Windows has a number of pre-defined window types: program windows, dialog boxes, and child windows. Further there are a number of pre-defined (by User) 'controls': edit controls (text boxes), push buttons, check boxes, radio buttons, menus, scroll bars, combo boxes - in themselves bona fide windows, each having a corresponding window procedure - we'll be getting into this tin of worms in good time. The Windows 95 and Windows NT 4.0 interfaces have added another 2-3 dozen controls which behave in a way not at all like their older brethren. Now we have built-in toolbars, status windows, property sheets, progress controls, MCI (Media Control Interface) windows, animation controls, list views, tree views, and more. While it is possible to create your own controls for your program's user interface, it is far better to stick to the pre-defined collection - that's what the average user is familiar with, and it's far more important during these first few arduous months to learn properly how to use what we've already got to work with.
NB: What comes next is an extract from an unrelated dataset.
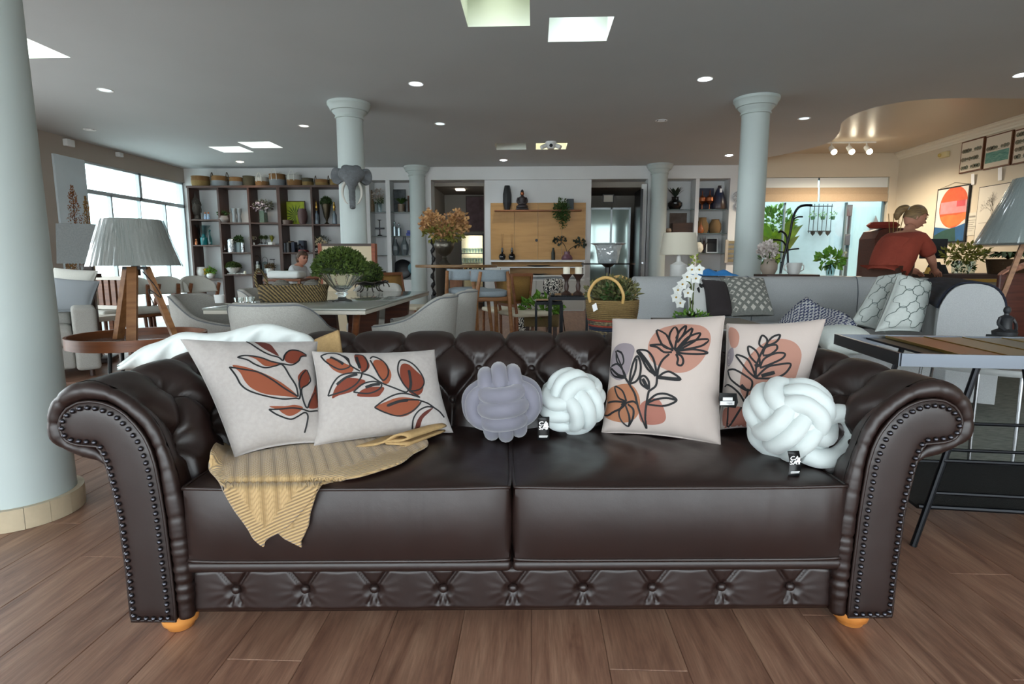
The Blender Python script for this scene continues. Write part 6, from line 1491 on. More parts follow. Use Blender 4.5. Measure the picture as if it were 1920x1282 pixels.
# dark carved mirror edge beside the column
t = thing('carved_frame', 'black carved wooden frame edge standing beside the back column', 'frame', (atY(811, 450, YB - .05).x, YB - .06, 0)); MB().tube([V(.02 * sin(i * 1.3), 0, .3 + i * .05) for i in range(25)], [.03 + .018 * sin(i * 1.7) for i in range(25)], 8).build('carving', M('black_wood', '#17161a', .4), t); MB().cbox((0, .02, .16), (.1, .06, .32)).build('foot', M('black_wood'), t)
d2 = struct(thing('door_1', '', '')); del d2['label']; del d2['category']
d2.location = (2.2, YB + .02, 0)
MB().box(-.02, .03, -.3, .42, 0, 2.5).build('door_leaf', M('black_door', '#0e1012', .25), d2, smooth=0); MB().box(.06, .16, -.02, .1, 0, 2.63).build('door_jamb', WHITE, d2, smooth=0); MB().cyl((.1, -.02, 1.0), (.1, -.08, 1.0), .02).build('door_knob', SILV, d2)
d3 = struct(thing('door_2', '', '')); del d3['label']; del d3['category']
d3.location = (1.6, YB + .5, 0)
for x in (-.36, .1, .5): MB().box(x - .02, x + .02, 0, .05, 0, 2.2).build('door_frame', ALU, d3, smooth=0)
MB().box(-.36, .5, 0, .05, 2.16, 2.2).build('door_head', ALU, d3, smooth=0)
for x0, x1 in ((-.34, .08), (.12, .48)): MB().box(x0, x1, .02, .028, .05, 2.16).build('pane', M('tinted_pane', '#8a9a96', .06, metal=.5), d3, smooth=0)
slab('small_frame', 'small white certificate in a black frame above the glass door', 'picture', (1.62, YB + .49, 2.3), .24, .18, .02, M('certificate_paper', '#b9b5aa', .7), 0, BLACK)
slab('blue_canvas', 'pale blue canvas seen through the glass door', 'picture', (1.85, YB + 1.2, 1.25), .3, .42, .02, M('blue_canvas', '#8fa6b4', .6)); slab('beige_canvas', 'beige canvas seen through the glass door', 'picture', (1.45, YB + 1.4, 1.5), .3, .45, .02, M('beige_canvas', '#a89c84', .6))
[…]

In the next chapter we will start looking at a standard Windows application framework. This was hard enough work in the old days, when that one printf line for your first 'Hello, world' program became 63 instead. But nowadays all applications must have 'new look and feel' controls as well, so it will be even more difficult. Building a windows application framework means learning about how to register window classes, write your entry point function - no longer main but WinMain - write your window procedure and maintain a number of Windows resources. Windows is a message oriented operating system, so the bulk of your code will be in your window procedure where you respond to incoming messages about events.

Lab

  1. Just how much messaging goes on in Windows is usually, for the uninitiated, something of a shock. Spy++ is an MSVC utility that spies on, among other things, the messages sent to application windows - and other windows, for that matter. Check out your development environment and locate and run Spy++. And use the 'Find Window' function and see how many windows you can find on your desktop.
  2. Gone are the days when you blew the dust off your programmer's reference manual once or twice a year searching for some seldom-used function. Function documentation today must be on-line, functions are never 'seldom used', there's no way you'd make it otherwise. Acquaint yourself with your development environment's Help system - you'll be wearing it out in no time flat, so make sure you know how to use it effectively.